• _PROMPT_:
Starting with the first line of the data below, copy each line up to and including the one containing "SC.camera = cam_ob". Pictures stay out.

** BEGIN **

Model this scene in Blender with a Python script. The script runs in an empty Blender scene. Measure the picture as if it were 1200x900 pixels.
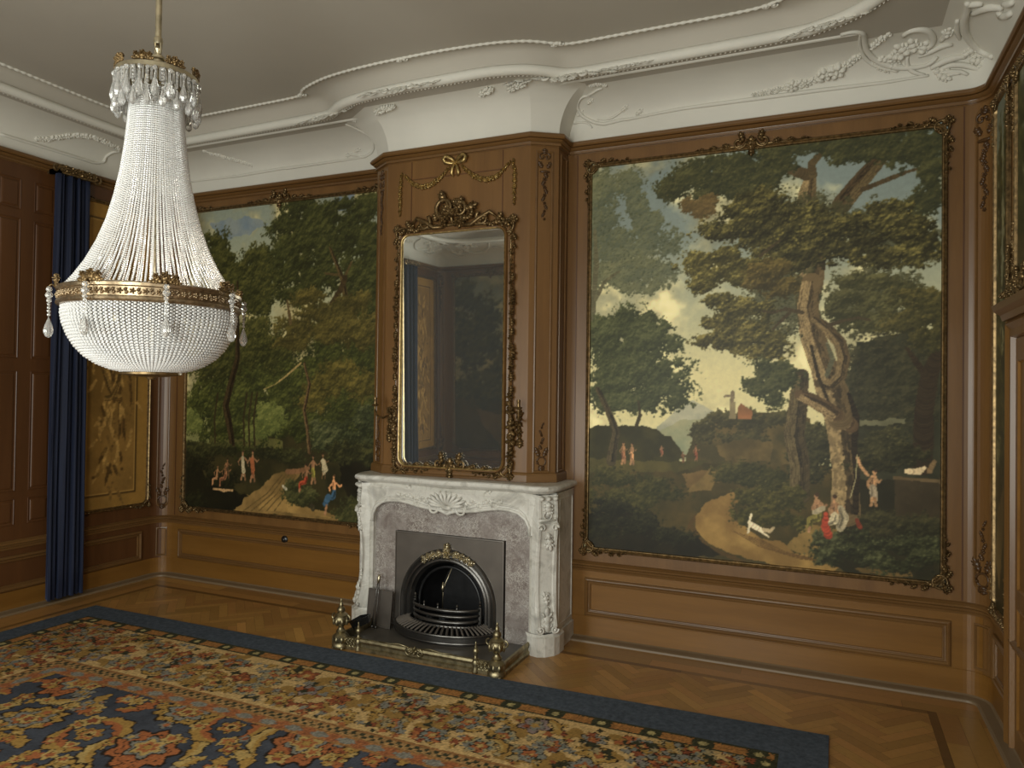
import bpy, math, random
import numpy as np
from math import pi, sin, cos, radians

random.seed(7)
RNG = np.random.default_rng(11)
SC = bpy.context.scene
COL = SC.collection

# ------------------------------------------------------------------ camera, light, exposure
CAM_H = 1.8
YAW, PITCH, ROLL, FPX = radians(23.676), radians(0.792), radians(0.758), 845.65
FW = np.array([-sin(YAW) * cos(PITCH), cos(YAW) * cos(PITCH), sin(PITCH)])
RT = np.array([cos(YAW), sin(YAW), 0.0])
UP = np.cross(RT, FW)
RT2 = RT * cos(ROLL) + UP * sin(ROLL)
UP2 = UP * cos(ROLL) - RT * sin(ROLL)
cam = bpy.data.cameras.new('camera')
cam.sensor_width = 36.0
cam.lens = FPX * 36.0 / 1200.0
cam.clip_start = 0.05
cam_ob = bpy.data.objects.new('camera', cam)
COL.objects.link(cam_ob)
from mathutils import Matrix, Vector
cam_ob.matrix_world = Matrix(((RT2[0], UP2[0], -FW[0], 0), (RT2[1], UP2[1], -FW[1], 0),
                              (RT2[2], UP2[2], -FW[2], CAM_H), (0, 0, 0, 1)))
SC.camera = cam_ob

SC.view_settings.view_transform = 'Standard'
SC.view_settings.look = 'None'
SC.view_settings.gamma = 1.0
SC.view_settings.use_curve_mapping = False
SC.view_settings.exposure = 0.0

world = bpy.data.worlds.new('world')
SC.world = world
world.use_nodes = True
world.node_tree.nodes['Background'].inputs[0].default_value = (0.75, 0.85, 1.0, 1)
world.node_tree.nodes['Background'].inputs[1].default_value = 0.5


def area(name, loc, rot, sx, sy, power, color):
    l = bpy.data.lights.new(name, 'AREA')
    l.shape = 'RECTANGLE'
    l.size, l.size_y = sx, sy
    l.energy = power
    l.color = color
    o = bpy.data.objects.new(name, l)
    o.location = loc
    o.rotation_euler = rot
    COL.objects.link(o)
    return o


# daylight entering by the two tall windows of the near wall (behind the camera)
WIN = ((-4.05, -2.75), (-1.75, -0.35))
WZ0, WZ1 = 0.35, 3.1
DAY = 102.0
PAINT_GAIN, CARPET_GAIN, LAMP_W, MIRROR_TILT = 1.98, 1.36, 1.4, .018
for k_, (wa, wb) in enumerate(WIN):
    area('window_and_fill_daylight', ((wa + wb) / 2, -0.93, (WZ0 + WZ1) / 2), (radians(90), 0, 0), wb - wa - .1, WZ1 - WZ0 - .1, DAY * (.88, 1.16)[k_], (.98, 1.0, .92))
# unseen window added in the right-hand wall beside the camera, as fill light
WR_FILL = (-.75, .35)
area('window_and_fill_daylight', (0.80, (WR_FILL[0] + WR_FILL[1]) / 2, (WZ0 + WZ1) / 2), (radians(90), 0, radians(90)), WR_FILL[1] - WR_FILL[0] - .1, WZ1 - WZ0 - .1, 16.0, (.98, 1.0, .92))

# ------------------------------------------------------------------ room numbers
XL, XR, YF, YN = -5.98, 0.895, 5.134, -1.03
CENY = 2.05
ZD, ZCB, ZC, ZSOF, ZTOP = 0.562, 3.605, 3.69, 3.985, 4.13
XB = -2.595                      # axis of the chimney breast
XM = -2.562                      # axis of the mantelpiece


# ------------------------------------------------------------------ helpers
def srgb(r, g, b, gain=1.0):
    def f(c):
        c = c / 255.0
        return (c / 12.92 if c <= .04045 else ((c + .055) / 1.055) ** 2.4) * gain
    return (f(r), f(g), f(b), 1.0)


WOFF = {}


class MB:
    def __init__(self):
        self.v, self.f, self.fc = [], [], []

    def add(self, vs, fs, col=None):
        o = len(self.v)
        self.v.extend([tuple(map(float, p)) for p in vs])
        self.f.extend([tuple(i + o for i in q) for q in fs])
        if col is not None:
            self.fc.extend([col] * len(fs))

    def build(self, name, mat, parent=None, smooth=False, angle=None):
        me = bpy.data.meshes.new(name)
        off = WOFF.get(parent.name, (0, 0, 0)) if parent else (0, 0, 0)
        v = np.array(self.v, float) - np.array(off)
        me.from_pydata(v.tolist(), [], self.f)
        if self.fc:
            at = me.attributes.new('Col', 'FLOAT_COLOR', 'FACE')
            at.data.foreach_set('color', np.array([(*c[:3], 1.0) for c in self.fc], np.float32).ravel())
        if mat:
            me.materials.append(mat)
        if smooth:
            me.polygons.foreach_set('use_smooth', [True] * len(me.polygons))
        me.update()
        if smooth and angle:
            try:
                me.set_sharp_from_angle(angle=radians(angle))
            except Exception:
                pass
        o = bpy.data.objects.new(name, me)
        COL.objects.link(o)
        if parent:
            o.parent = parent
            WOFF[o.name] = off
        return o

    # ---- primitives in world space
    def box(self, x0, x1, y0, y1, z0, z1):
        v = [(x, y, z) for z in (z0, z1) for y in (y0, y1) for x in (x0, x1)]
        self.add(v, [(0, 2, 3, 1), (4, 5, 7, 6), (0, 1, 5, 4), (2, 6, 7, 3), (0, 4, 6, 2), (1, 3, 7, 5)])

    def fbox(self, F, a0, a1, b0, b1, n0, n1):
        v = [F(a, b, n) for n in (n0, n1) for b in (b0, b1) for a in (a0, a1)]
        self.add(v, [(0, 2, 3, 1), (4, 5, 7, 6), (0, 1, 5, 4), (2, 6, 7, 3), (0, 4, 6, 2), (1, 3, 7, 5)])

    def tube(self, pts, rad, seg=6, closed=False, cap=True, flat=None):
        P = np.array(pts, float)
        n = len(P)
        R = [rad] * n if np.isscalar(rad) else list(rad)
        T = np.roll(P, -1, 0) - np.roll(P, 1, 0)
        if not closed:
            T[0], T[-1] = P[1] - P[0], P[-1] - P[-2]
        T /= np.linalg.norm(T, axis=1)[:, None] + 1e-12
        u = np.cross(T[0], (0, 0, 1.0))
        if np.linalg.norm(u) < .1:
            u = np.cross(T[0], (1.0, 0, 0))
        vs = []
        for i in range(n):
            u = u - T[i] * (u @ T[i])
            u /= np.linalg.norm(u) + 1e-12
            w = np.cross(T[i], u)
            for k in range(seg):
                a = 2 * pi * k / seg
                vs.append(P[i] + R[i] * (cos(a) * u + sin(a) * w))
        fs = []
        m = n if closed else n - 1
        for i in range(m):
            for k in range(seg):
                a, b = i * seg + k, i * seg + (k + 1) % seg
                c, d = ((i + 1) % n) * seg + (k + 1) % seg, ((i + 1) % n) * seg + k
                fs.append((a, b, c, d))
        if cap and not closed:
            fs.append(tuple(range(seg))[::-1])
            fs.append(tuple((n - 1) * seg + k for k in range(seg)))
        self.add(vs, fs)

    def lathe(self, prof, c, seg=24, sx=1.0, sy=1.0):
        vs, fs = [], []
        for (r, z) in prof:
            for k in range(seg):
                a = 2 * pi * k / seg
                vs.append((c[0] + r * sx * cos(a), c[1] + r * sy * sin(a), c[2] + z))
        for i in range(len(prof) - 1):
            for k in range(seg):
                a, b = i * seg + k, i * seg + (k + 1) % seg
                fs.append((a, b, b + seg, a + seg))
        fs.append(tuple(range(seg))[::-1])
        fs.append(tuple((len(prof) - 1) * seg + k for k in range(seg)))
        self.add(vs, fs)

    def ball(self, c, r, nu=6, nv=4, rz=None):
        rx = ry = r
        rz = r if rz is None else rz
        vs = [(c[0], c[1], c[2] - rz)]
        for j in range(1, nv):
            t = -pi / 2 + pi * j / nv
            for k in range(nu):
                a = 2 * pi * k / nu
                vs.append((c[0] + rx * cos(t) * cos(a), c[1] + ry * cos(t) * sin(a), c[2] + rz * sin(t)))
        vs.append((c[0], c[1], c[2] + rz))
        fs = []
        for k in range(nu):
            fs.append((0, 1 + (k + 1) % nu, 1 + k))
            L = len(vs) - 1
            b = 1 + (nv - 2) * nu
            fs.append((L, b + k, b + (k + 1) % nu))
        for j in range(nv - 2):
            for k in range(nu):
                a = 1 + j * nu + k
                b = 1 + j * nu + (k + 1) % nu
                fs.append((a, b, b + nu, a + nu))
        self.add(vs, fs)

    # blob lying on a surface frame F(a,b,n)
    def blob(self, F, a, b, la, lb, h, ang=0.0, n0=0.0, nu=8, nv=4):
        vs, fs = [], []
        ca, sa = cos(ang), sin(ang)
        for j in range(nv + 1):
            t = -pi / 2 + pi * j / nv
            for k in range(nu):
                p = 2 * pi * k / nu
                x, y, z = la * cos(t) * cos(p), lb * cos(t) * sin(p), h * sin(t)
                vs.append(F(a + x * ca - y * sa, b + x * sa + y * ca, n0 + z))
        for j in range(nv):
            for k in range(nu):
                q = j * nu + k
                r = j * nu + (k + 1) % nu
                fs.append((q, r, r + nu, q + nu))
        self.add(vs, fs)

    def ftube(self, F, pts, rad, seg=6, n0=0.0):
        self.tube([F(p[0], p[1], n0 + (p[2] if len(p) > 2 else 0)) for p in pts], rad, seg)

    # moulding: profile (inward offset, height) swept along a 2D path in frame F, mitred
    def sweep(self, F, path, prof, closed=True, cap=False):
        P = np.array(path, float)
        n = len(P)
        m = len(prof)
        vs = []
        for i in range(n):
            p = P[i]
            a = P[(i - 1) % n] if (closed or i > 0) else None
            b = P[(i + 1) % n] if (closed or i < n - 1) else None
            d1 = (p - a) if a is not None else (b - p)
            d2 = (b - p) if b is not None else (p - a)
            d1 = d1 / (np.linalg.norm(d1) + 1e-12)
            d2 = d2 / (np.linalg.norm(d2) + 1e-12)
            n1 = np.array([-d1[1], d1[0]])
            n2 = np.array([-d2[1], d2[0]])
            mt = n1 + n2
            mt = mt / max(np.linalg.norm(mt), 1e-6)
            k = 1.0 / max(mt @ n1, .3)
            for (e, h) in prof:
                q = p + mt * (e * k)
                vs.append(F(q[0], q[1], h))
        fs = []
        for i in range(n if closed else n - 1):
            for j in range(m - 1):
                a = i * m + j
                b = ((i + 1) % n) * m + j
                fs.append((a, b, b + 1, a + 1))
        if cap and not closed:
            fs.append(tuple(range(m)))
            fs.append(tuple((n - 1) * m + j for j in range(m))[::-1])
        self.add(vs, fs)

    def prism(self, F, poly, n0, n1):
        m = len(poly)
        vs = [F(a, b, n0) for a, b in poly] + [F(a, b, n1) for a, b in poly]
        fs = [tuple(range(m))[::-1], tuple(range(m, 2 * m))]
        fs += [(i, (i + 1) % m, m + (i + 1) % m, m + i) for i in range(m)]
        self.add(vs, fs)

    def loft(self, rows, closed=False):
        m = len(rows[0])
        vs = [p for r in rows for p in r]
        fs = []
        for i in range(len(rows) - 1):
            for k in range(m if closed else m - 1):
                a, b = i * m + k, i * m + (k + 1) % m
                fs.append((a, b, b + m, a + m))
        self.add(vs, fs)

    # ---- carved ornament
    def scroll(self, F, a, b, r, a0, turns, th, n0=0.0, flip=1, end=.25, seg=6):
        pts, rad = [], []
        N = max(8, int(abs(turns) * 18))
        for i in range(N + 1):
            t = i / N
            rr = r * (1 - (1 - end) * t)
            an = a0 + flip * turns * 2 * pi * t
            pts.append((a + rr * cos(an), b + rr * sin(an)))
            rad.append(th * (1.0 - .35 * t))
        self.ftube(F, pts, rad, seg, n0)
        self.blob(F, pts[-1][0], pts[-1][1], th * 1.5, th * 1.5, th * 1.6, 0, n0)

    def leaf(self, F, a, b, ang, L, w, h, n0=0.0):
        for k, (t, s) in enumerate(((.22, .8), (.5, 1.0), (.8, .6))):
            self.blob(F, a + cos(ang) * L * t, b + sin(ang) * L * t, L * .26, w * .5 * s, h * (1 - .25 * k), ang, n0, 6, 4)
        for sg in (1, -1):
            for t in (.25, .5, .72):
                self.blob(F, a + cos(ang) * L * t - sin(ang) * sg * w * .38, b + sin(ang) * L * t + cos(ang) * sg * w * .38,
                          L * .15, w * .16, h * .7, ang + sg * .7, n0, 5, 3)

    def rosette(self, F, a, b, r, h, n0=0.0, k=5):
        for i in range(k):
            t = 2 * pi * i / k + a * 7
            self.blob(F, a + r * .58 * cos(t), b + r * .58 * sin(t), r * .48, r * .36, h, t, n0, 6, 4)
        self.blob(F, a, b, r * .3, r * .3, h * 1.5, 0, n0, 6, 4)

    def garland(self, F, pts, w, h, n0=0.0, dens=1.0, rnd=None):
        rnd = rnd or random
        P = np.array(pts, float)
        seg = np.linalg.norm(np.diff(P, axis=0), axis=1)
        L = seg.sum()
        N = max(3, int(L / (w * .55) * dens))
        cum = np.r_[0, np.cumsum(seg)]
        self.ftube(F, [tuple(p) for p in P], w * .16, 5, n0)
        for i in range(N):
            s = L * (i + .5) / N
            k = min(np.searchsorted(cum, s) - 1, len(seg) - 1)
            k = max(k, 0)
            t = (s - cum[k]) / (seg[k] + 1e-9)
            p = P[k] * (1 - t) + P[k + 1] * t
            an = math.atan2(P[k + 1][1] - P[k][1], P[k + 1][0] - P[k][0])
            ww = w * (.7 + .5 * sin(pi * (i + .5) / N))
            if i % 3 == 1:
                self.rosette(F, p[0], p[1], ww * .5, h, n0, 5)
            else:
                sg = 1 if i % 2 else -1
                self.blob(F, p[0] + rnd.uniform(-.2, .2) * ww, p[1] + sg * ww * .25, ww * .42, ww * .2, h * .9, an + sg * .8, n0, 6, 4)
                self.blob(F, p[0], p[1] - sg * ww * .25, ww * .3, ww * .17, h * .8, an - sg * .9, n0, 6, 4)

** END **

• _THE COMPLETED TASK_:
Model this scene in Blender with a Python script. The script runs in an empty Blender scene. Measure the picture as if it were 1200x900 pixels.
import bpy, math, random
import numpy as np
from math import pi, sin, cos, radians

random.seed(7)
RNG = np.random.default_rng(11)
SC = bpy.context.scene
COL = SC.collection

# ------------------------------------------------------------------ camera, light, exposure
CAM_H = 1.8
YAW, PITCH, ROLL, FPX = radians(23.676), radians(0.792), radians(0.758), 845.65
FW = np.array([-sin(YAW) * cos(PITCH), cos(YAW) * cos(PITCH), sin(PITCH)])
RT = np.array([cos(YAW), sin(YAW), 0.0])
UP = np.cross(RT, FW)
RT2 = RT * cos(ROLL) + UP * sin(ROLL)
UP2 = UP * cos(ROLL) - RT * sin(ROLL)
cam = bpy.data.cameras.new('camera')
cam.sensor_width = 36.0
cam.lens = FPX * 36.0 / 1200.0
cam.clip_start = 0.05
cam_ob = bpy.data.objects.new('camera', cam)
COL.objects.link(cam_ob)
from mathutils import Matrix, Vector
cam_ob.matrix_world = Matrix(((RT2[0], UP2[0], -FW[0], 0), (RT2[1], UP2[1], -FW[1], 0),
                              (RT2[2], UP2[2], -FW[2], CAM_H), (0, 0, 0, 1)))
SC.camera = cam_ob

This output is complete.